There it was. She was one of the 897 women who had an abortion at Planned Parenthood.

My gut reaction wasn’t shock. Instead, I told her how sorry I was that she went through an abortion, and I asked her how she was doing. She told me she was fine, but I could see the hurt that she was trying to brush off. 

Then she grabbed her phone and said, “See, it’s just blood!”

My stomach turned as she shoved her phone up to my face and I saw what was on the screen, her aborted baby. 

I can’t even put into words what I felt at that moment. I have been around multiple women who have suffered from abortion, but I have never had a woman take a picture of the aborted child and insist on showing me. 

Turning to another photo, she said, “Actually, you can see a leg and a foot in this one.” And you could.

It was the saddest thing I have ever seen. 

I’ve stood in front of graphic images of aborted babies and it is extremely saddening, but seeing someone hold up a picture of their aborted child was a different kind of sad.
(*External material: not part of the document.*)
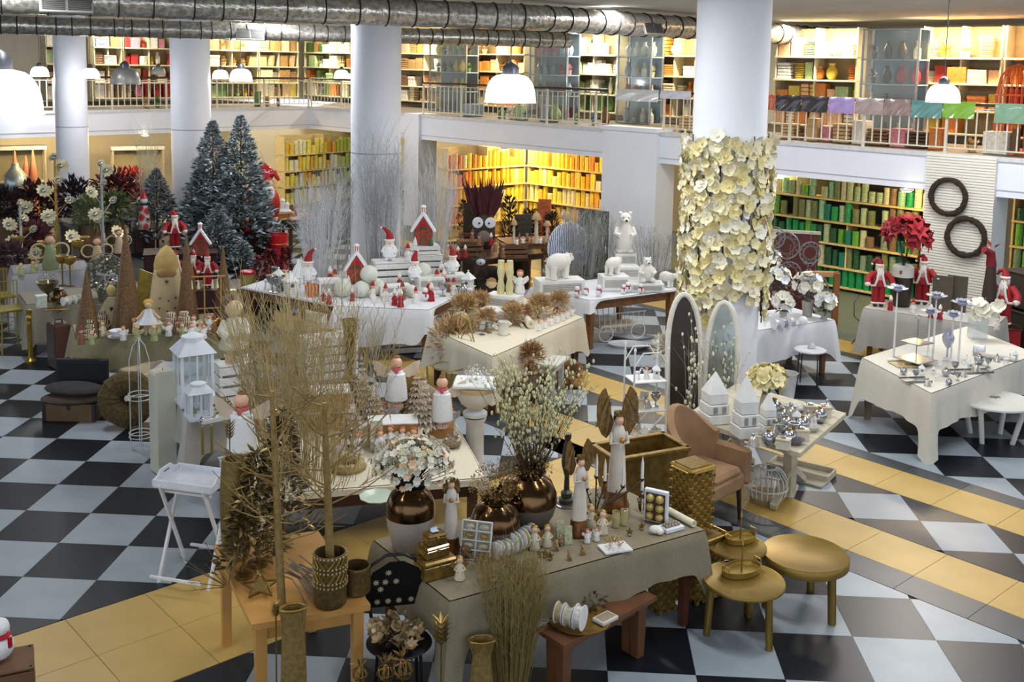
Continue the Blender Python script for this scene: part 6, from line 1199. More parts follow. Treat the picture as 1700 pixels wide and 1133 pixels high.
p = G(95,514,z6); t = thing('moss_tray','flat tray of dried moss at the cloth edge','tray',p,rz - .3); obj('tray',B().box((0,0,.006),(.3,.12,.012),.003),GOLDD,t); obj('moss',leafball(B(),(0,0,.02),.09,160,.03,.01),mat('#6f6440',.9),t,stuff=True)
minis('goldcup',[(104,475),(117,476),(72,448),(140,440),(45,430),(130,448),(30,446)],z7 - .2,50,['tall gold lotus holder behind the amber jar','wider gold lotus holder behind the spools','dark gold lotus holder above the bronze chalice','gold lotus holder behind the short copper cone','gold flower-head holder on the silver-grey cloth','gold lotus holder by the silver ball','small gold lotus holder at the silver-grey cloth corner'],'gold lotus holders')
minis('green',[(35,456),(55,452),(60,446),(85,448),(105,446),(118,445),(92,440)],z7,20,['green fairy at the silver-grey cloth corner','green fairy beside a gilt plate','green fairy behind the chalice','green fairy above the chalice twigs','green fairy in front of the lotus holder','green fairy at the far cloth edge','green fairy under the seated angel'],'green fairies on the silver-grey cloth')
for (x,y,h,l,hx) in ((84,447,60,'tall seated angel figure in a green dress','#7f8a62'),(162,442,50,'winged angel bust beside the silver ball','#b9a27c'),(198,420,40,'pale angel bust behind the tallest copper cone','#c9b294')):
    p = G(x,y,z7); t = thing('angel_bust',l,'statue',p,face(p)); H = hp(p,h); obj('robe',B().lathe([(H * .2,0),(H * .22,H * .1),(H * .14,H * .5),(H * .1,H * .66),(H * .05,H * .7)],16),mat(hx,.6),t); obj('head',B().ball((0,0,H * .82),H * .12,12,8),mat('#d9a98c',.55),t); obj('hair',B().ball((0,H * .04,H * .86),(H * .13,H * .12,H * .11),10,8),mat('#6a3c28',.6),t)
    for s in (-1,1): obj('wing',B().torus((s * H * .28,H * .08,H * .5),H * .2,H * .025,20,6,M=TR((s * H * .28,H * .08,H * .5)) @ RX(1.57) @ TR((-s * H * .28,-H * .08,-H * .5))),mat('#c9b48c',.5),t)
# ================================================================ red and white Christmas table, bears, dried flowers, owl corner, frosted trees
z8 = .75; e = [G(402,477,z8),G(553,507,z8),G(712,515,z8),G(800,480,z8)]
tpa = [e[0].xy,e[1].xy,G(640,470,z8).xy,G(500,447,z8).xy]; tpb = rect(G(556,508,z8),G(712,515,z8),1.5); tpb[2] = e[3].xy + (tpb[2] - e[3].xy) * .25
table(tpa,z8 - .01,'brown table of white ornaments beside the silver twigs',WOOD,.09,apron=.13); table(tpb,z8 - .012,'brown table of red and white gnomes before the middle column',WOOD,.09,apron=.13)
cloth(ccw(tpa),z8 - .006,.015,'white runner on the table beside the silver twigs',CL_WHITE,wave=0,tail=0); pb_ = ccw(tpb); cloth(pb_,z8 - .004,[.52,.015,.02,.02],'white cloth hanging to the floor before the gnomes',CL_WHITE,wave=.01,tail=.1); z8 += .004
def X(px,py): return G(px,py,z8)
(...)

I knew who that child was — 15 weeks old — and that (s)he didn’t even get a chance at life. 

Tears just starting running down my face as she (in her words) “proudly” showed the picture to her two friends. 

But as she turned to me, her eyes welled up, too. 
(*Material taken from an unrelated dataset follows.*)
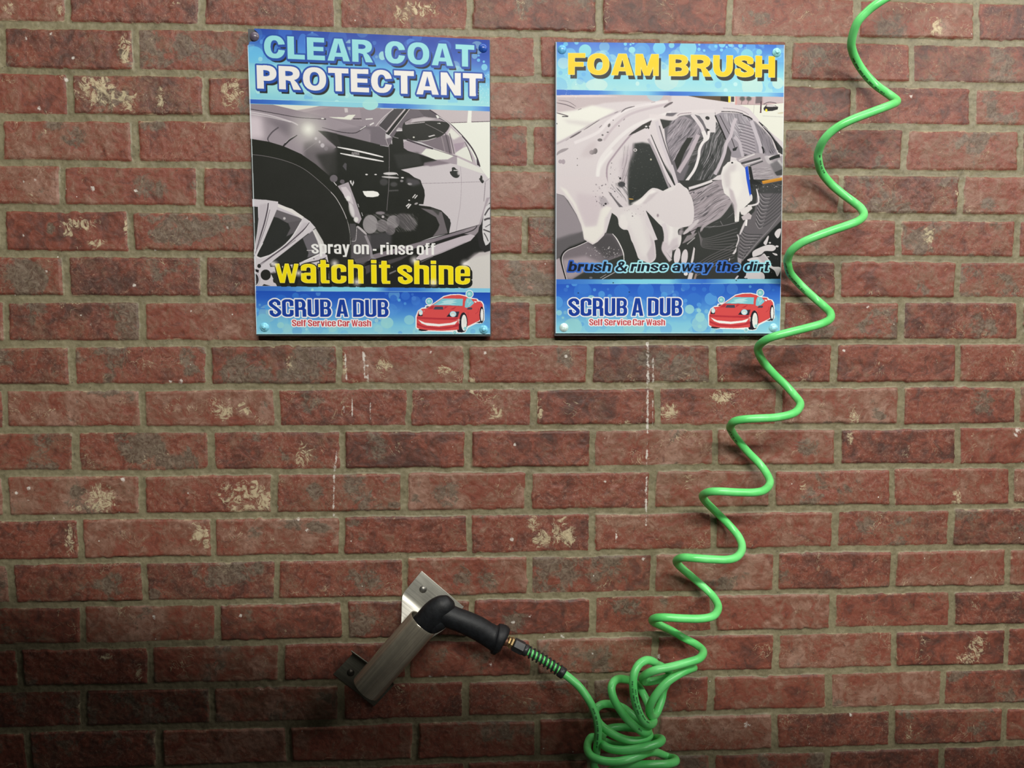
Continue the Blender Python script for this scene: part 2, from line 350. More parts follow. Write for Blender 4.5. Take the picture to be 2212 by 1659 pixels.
    hmix = k.n('ShaderNodeMix', data_type='FLOAT'); k.link(inb, hmix.inputs[0]); k.put(hmix.inputs[2], k.math('ADD', k.math('MULTIPLY', mm, .9), .2)); k.link(h, hmix.inputs[3])
    k.put(b.inputs['Normal'], k.bump(k.math('ADD', hmix.outputs[0], k.math('MULTIPLY', fin, .22)), .55, .0021))
    return k.m

wall = build_wall()
# the bay floor below the picture
fl = mesh_obj('floor', [(-2.6, .01, 0), (2.7, .01, 0), (2.7, -4.5, 0), (-2.6, -4.5, 0)], [(0, 3, 2, 1)], simple_mat('wet_concrete', (.20, .195, .18, 1), .55, noise=.25, nscale=9.))
fl['kind'] = 'structure'
# ------------------------------------------------------------------ printed artwork
# A small painter: the print of each poster is drawn from shapes and lettering into an
# array that becomes the vertex colours of the printed sheet.
def homography(src, dst):
    A = []
    for (x, y), (u, v) in zip(src, dst):
        A.append([x, y, 1, 0, 0, 0, -u * x, -u * y]); A.append([0, 0, 0, x, y, 1, -v * x, -v * y])
    b = np.array([c for p in dst for c in p], float)
    h = np.linalg.solve(np.array(A, float), b)
    return np.append(h, 1).reshape(3, 3)

def hom(M, p):
    p = np.asarray(p, float)
    q = np.c_[p, np.ones(len(p))] @ M.T
    return q[:, :2] / q[:, 2:]

def smooth_closed(pts, n=6, closed=True):
    p = np.asarray(pts, float); m = len(p); out = []
    rng = range(m) if closed else range(m - 1)
    for i in rng:
        if closed: a, b, c, d = p[i - 1], p[i], p[(i + 1) % m], p[(i + 2) % m]
        else: a, b, c, d = p[max(i - 1, 0)], p[i], p[i + 1], p[min(i + 2, m - 1)]
        for k in range(n):
            t = k / n
            out.append(.5 * (2 * b + (c - a) * t + (2 * a - 5 * b + 4 * c - d) * t * t + (3 * b - a - 3 * c + d) * t ** 3))
    if not closed: out.append(p[-1])
    return np.array(out)

def box_blur(m, r):
    r = int(round(r))
    if r < 1: return m
    for ax in (0, 1):
        for _ in range(2):
            p = np.pad(m, [(r + 1, r) if a == ax else (0, 0) for a in (0, 1)], mode='edge')
            c = np.cumsum(p, axis=ax, dtype=np.float64)
            sl1 = [slice(None)] * 2; sl0 = [slice(None)] * 2
            sl1[ax] = slice(2 * r + 1, None); sl0[ax] = slice(0, -(2 * r + 1))
            m = ((c[tuple(sl1)] - c[tuple(sl0)]) / (2 * r + 1)).astype(np.float32)
    return m

class Art:
    SS = 2
    def __init__(s, quad, wm, hm, step=.0005):
        s.w = int(wm / step) * s.SS; s.h = int(hm / step) * s.SS
        s.M = homography(quad, [(0, 0), (s.w, 0), (s.w, s.h), (0, s.h)])
        s.Mi = np.linalg.inv(s.M)
        s.k = s.w / np.hypot(quad[1][0] - quad[0][0], quad[1][1] - quad[0][1])   # raster per photo unit
        s.buf = np.zeros((s.h, s.w, 3), np.float32)
        s.z = (0, 0, 1.)
        s.rng = np.random.default_rng(5)
    def at(s, x, y, k): s.z = (x, y, k); return s
    def P(s, pts):
        x, y, k = s.z
        return hom(s.M, np.asarray(pts, float) / k + (x, y))
    def blend(s, m, x0, y0, col, a=1.):
        h, w = m.shape
        sub = s.buf[y0:y0 + h, x0:x0 + w]
        col = np.asarray(col, np.float32)
        if col.ndim == 1: col = col / 255.
        f = (m.astype(np.float32) * a)[..., None]
        sub += (col - sub) * f
    def mask(s, q, pad=0):
        x0 = int(max(0, np.floor(q[:, 0].min()) - pad)); x1 = int(min(s.w, np.ceil(q[:, 0].max()) + 1 + pad))
        y0 = int(max(0, np.floor(q[:, 1].min()) - pad)); y1 = int(min(s.h, np.ceil(q[:, 1].max()) + 1 + pad))
        if x1 <= x0 or y1 <= y0: return None
        m = np.zeros((y1 - y0, x1 - x0), bool)
        xx = np.arange(x0, x1) + .5
        a = q; b = np.roll(q, -1, 0)
        for j in range(y0, y1):
            yy = j + .5
            c = (a[:, 1] > yy) != (b[:, 1] > yy)
            if not c.any(): continue
            xi = np.sort(a[c, 0] + (yy - a[c, 1]) / (b[c, 1] - a[c, 1]) * (b[c, 0] - a[c, 0]))
            m[j - y0] = (np.searchsorted(xi, xx) % 2) == 1
        return m, x0, y0
    def poly(s, pts, col, a=1., blur=0, sm=False):
        q = s.P(pts)
        if sm: q = smooth_closed(q)
        b = blur * s.k
        r = s.mask(q, int(b * 2.2))
        if r is None: return
        m, x0, y0 = r
        if b >= 1: m = box_blur(m.astype(np.float32), b)
        s.blend(m, x0, y0, col, a)
    def line(s, pts, wd, col, a=1., blur=0, taper=(1, 1), sm=True):
        """stroke of width wd (in the current zoom's units)"""
        q = s.P(pts)
        if sm and len(q) > 2: q = smooth_closed(q, 6, False)
        n = len(q)
        t = np.gradient(q, axis=0); t /= np.linalg.norm(t, axis=1)[:, None] + 1e-9
        nn = np.c_[-t[:, 1], t[:, 0]]
        u = np.linspace(0, 1, n)
        tp = np.minimum(1, np.minimum(taper[0] + (1 - taper[0]) * u * 4, taper[1] + (1 - taper[1]) * (1 - u) * 4))
        hw = (np.asarray(wd, float) / s.z[2] * s.k / 2 * tp)[:, None]
        qq = np.r_[q + nn * hw, (q - nn * hw)[::-1]]
        b = blur * s.k
        r = s.mask(qq, int(b * 2.2))
        if r is None: return
        m, x0, y0 = r
        if b >= 1: m = box_blur(m.astype(np.float32), b)
        s.blend(m, x0, y0, col, a)
    def ell(s, cx, cy, rx, ry, col, a=1., blur=0, rot=0):
        t = np.linspace(0, 2 * np.pi, 40, endpoint=False)
        c, d = np.cos(np.radians(rot)), np.sin(np.radians(rot))
        x, y = rx * np.cos(t), ry * np.sin(t)
        s.poly(np.c_[cx + x * c - y * d, cy + x * d + y * c], col, a, blur)
    def glow(s, cx, cy, r, col, a=1., p=2.):
        c = s.P([(cx, cy)])[0]; R = r / s.z[2] * s.k
        x0, x1 = int(max(0, c[0] - R)), int(min(s.w, c[0] + R)); y0, y1 = int(max(0, c[1] - R)), int(min(s.h, c[1] + R))
        if x1 <= x0 or y1 <= y0: return
        yy, xx = np.mgrid[y0:y1, x0:x1]
        d = np.clip(1 - np.hypot(xx - c[0], yy - c[1]) / R, 0, 1) ** p
        s.blend(d, x0, y0, col, a)
    def grad(s, pts, stops, axis):
        """fill a polygon with a colour gradient; stops = [(pos, rgb)...] along axis=(p0,p1)"""
        r = s.mask(s.P(pts))
        m, x0, y0 = r
        p0, p1 = s.P(axis)
        yy, xx = np.mgrid[y0:y0 + m.shape[0], x0:x0 + m.shape[1]]
        d = p1 - p0
        t = ((xx - p0[0]) * d[0] + (yy - p0[1]) * d[1]) / (d @ d)
        ps = [a for a, _ in stops]
        col = np.stack([np.interp(t, ps, [c[i] / 255. for _, c in stops]) for i in range(3)], -1)
        s.blend(m, x0, y0, col.astype(np.float32))
    def speckle(s, pts, n, rmin, rmax, col, a=.8, seed=1):
        q = np.asarray(pts, float); g = np.random.default_rng(seed)
        lo, hi = q.min(0), q.max(0)
        for _ in range(n):
            p = lo + (hi - lo) * g.random(2)
            r = rmin + (rmax - rmin) * g.random() ** 3
            s.ell(p[0], p[1], r, r * (0.6 + .6 * g.random()), col, a * (.4 + .6 * g.random()))
    def bubbles(s, pts, n, rmin, rmax, seed, cols, a=(.25, .6)):
        """soap bubbles clipped to a region given as a polygon"""
        q = s.P(pts); r = s.mask(q)
        m, x0, y0 = r
        keep = s.buf[y0:y0 + m.shape[0], x0:x0 + m.shape[1]].copy()
        g = np.random.default_rng(seed); p = np.asarray(pts, float); lo, hi = p.min(0), p.max(0)
        for _ in range(n):
            c = lo + (hi - lo) * g.random(2)
            rr = rmin + (rmax - rmin) * g.random() ** 2.2
            s.ell(c[0], c[1], rr, rr, cols[g.integers(len(cols))], a[0] + (a[1] - a[0]) * g.random())
        sub = s.buf[y0:y0 + m.shape[0], x0:x0 + m.shape[1]]
        sub[~m] = keep[~m]
    def streaks(s, pts, ang, col, a, scale=6, seed=0, blur=0, thr=.0):
        """brushed streak texture inside a polygon (angle in degrees, photo space)"""
        q = s.P(pts); b = blur * s.k
        r = s.mask(q, int(b * 2))
        if r is None: return
        m, x0, y0 = r
        m = box_blur(m.astype(np.float32), b) if b >= 1 else m.astype(np.float32)
        yy, xx = np.mgrid[0:m.shape[0], 0:m.shape[1]] / s.k
        c, d = np.cos(np.radians(ang)), np.sin(np.radians(ang))
        u, v = xx * c + yy * d, -xx * d + yy * c
        w_ = 3. * np.sin(u / 14. + seed)                                # the strokes bend a little
        nz = vnoise(u * .28, (v + w_) * 8, scale * 6, seed) * .6 + vnoise(u * .4, (v + w_) * 8, scale * 2.6, seed + 1) * .4
        s.blend(m * np.clip((nz - thr) * 2.2, 0, 1), x0, y0, col, a)
    def text(s, txt, p0, p1, cap, style, layers, slant=0., gap=.07, space=.3):
        """lettering from p0 to p1 along the baseline, cap height in zoom units.
        layers: list of (grow_x, grow_y, dx, dy, colour or function) in zoom units"""
        k = s.z[2]
        (a, b) = s.P([p0, p1])
        e = b - a; L = np.linalg.norm(e); e /= L
        up = np.array([e[1], -e[0]]); capr = cap / k * s.k
        gl = []; x = 0.
        for ch in txt:
            if ch == ' ': x += space; continue
            w, fn, asc, dsc = GLYPHS[style](ch)
            gl.append((x, w, fn)); x += w + gap
        tot = x - gap
        sx = L / tot
        mg = int(max([max(abs(l[0]), abs(l[1])) + max(abs(l[2]), abs(l[3])) for l in layers]) / k * s.k) + 4
        xs_ = [a[0], b[0]]; ys_ = [a[1], b[1], a[1] - capr * 1.2, b[1] - capr * 1.2, a[1] + capr * .35, b[1] + capr * .35]
        x0 = int(max(0, min(xs_) - mg - capr * .3)); x1 = int(min(s.w, max(xs_) + mg + capr * .3))
        y0 = int(max(0, min(ys_) - mg)); y1 = int(min(s.h, max(ys_) + mg))
        yy, xx = np.mgrid[y0:y1, x0:x1] + .5
        U = ((xx - a[0]) * e[0] + (yy - a[1]) * e[1]) / sx; V = ((xx - a[0]) * up[0] + (yy - a[1]) * up[1]) / capr
        U = U - slant * V * capr / sx
        m = np.zeros(U.shape, bool)
        for gx, w, fn in gl:
            cols = np.where((U >= gx - .25).any(0) & (U <= gx + w + .25).any(0))[0]
            if not len(cols): continue
            sl = slice(cols[0], cols[-1] + 1)
            m[:, sl] |= fn(U[:, sl] - gx, V[:, sl])
        for lx, ly, dx, dy, col in layers:
            q = m
            rx, ry = lx / k * s.k, ly / k * s.k
            if rx > .5 or ry > .5: q = grow(m, rx)
            ddx, ddy = int(round(dx / k * s.k)), int(round(dy / k * s.k))
            if ddx or ddy: q = np.roll(np.roll(q, ddy, 0), ddx, 1)
            if callable(col):
                col = col(xx, yy)
            s.blend(q, x0, y0, col)
        return m, x0, y0
    def final(s):
        b = s.buf.reshape(s.h // 2, 2, s.w // 2, 2, 3).mean((1, 3))
        return np.clip(b, 0, 1)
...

I’ve never been in this position before and I probably shouldn’t have cried, but my heart just ached for this woman as she tried to hide the hurt she had experienced two years earlier with her own abortion. 
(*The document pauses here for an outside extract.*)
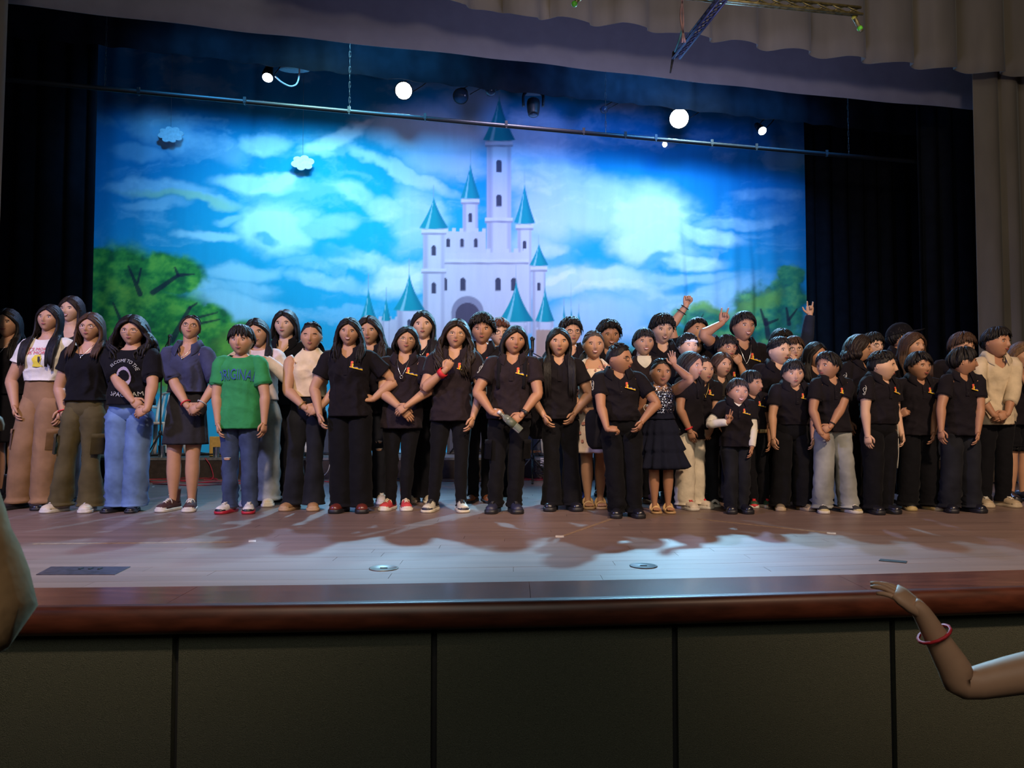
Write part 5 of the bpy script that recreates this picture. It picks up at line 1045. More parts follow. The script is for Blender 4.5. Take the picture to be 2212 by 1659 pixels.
# ---- black polos
person('laughing young woman in black polo with one hand on her hip', (739, 780), 1105, 754, 688, 55, b=1.08, head=(4, 0, 4), hair=('long', 'black', dict(len=.16, front=.1, curl=.4, vol=.3)), top=polo(hem=.49), bot=dict(m='blackpants', k='wide'), shoes='oxblood', shk='boot', fem=1, smile=1.1, group=G1,
       arms=(A(690, 894, .10), A(806, 862, .02, d=(-.85, -.4, .1), n=(.3, -.6, .6), c=.35, pole=(1, .3, -.3))), ex=['earrings'])
person('long wavy-haired girl behind, in black polo and ripped black jeans', (792, 823), 1086, 799, 685, 56, b=1.05, head=(0, 2, 0), hair=('long', 'dark', dict(len=.22, front=.2, curl=.7, vol=.4)), top=polo(), bot=dict(m='jeansdark', k='straight', rips=[(1, .01), (1, .05)]), shoes='white', shk='sneaker', fem=1, group=G1, arms=('back', 'down'))
person('woman with round glasses and ring pendant, black polo, red canvas sneakers', (843, 875), 1100, 877, 706, 54, b=1.08, head=(10, -3, 3), hair=('long', 'black', dict(len=.08, front=0, vol=.3, wisp=True)), top=polo(m='polo2', hem=.44), bot=dict(m='blackpants', k='skinny'), shoes='redhi', shk='hightop', fem=.8, smile=.5, group=G1,
       arms=(A(868, 884, .20, d=(.75, -.1, -.7), n=(.2, -1, .2), c=.3), A(880, 876, .25, d=(-.75, -.1, -.5), n=(0, -1, .3), c=.45)), ex=[('glasses', dict(m=M_FRAMEG)), ('necklace', dict(d=.725, ring=1))])
person('tall long-haired woman behind in black polo with cross pendant', (893, 925), 1084, 915, 672, 57, b=1.0, head=(4, 0, -2), hair=('long', 'black', dict(len=.18, front=.25)), top=polo(), bot=dict(m='blackpants', k='wide'), shoes='white', shk='sneaker', fem=1, group=G1, smile=.1, skin='light', arms=('down', 'back'), ex=[('necklace', dict(d=.76))])
person('long curly-haired person with glasses, raised fist and red wristband', (935, 995), 1103, 985, 693, 56, b=1.1, head=(4, -2, 2), hair=('long', 'dark', dict(len=.22, front=.35, curl=1.0, vol=.7)), skin='tan', top=polo(m='polo2', hem=.47), bot=dict(m='blackpants', k='skinny'), shoes='bwhi', shk='hightop', group=G1, smile=.1,
       arms=(A(962, 800, .24, d=(.45, -.1, .85), n=(.3, -1, 0), c=1.25, t=.8, pole=(-.8, .1, -1)), A(1022, 900, .14)), ex=[('glasses', dict(m=M_FRAMEG)), ('wristband', dict(s=-1, w=.02, o=.022))])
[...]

She had taken pictures of her baby and saved them on her phone. Clearly she knew she had ended the life of her child. As the tears continued to roll down my face I said, “I’m so sorry. I can’t help it. I’m just so sorry you felt like this is what you had to do.”

“You deserve better than this.” 

She continued to hide her emotion but couldn’t, as her eyes filled up with tears. 

Sensing she was uncomfortable, I asked her if I could give her my card and she could call me or text me another time. I also gave her the card for a local pregnancy center, so she could get help if and when she was ready.

We talked for a few more minutes, and she told me how the father of the baby didn’t want her to get an abortion, but she did it anyway. Her parents couldn’t know, and she needed to finish school. She even recognized the fact her baby was too far along to have taken the RU-486 pill. 

She said, “They screwed up. Fifteen weeks is too late to have taken the abortion pill. You could see the leg.” 

She knew it wasn’t just blood. It was her baby.

I felt like I could have sat there longer to talk to her, but she wasn’t willing to move to another location where we could have privacy from her friends (who were laughing at me). I told her it was so nice talking to her, and I hoped she would call me soon. 

I feel confident that she will also go seek post-abortion healing from the pregnancy help center. I also trust that God will take care of her. I will pray for her every day as I know she is grieving. 

This is why I do what I do.

Abortion hurts women, and I will not rest until I know not another single woman will be devastated by the trauma of abortion.